Dear Phil,
Thank you for your always thoughtful, detailed and beautifully written Post #218, as well as your reply to Tim.
But I still am not seeing in either post a hypothesis as to why accommodation pricing is corrupting. You state this merely as an assertion, unsupported by empirical evidence and unsupported by any underlying analysis.
It is intuitively obvious to me that if everything the reviewer can buy may be purchased at the same, or at substantially the same, accommodation discount, then the playing field is level and the reviewer's genuine and honest subjective preferences emerge and become the authentic, genuine and wholly-uncorrupted basis of his/her purchase decision.
I've been trying to come up with an analogy. Someone is looking to buy a new large SUV. She has spent weeks reading reviews of cars and test driving cars. She's pretty sure she knows which one she wants. She knows how much she has to spend and which SUVs she prefers, and why.

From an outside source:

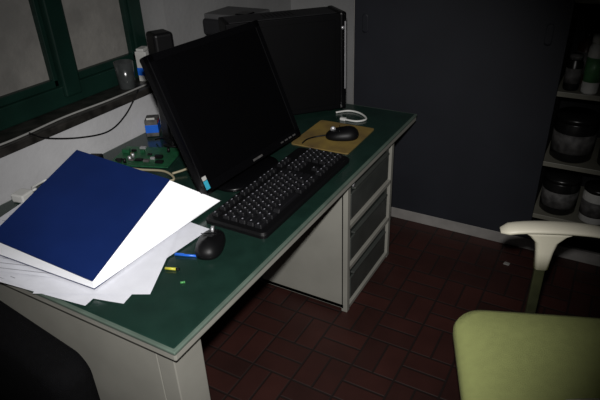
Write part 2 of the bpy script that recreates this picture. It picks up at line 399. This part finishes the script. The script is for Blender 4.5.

She wakes up to find that every single model of large SUV by every single manufacturer suddenly is now offered at 40% off of sticker price.
Has her preference ordering changed -- been corrupted?
If she buys an SUV which she previously could not afford because it was out of reach financially that does not mean her preference ordering has changed. It just means that she can now purchase the SUV she preferred all along to the cheaper SUV she was planning to purchase.
A change solely in price across all options does not change her authentic, genuine preference ordering. There is no corruption of her natural and genuine preference ordering.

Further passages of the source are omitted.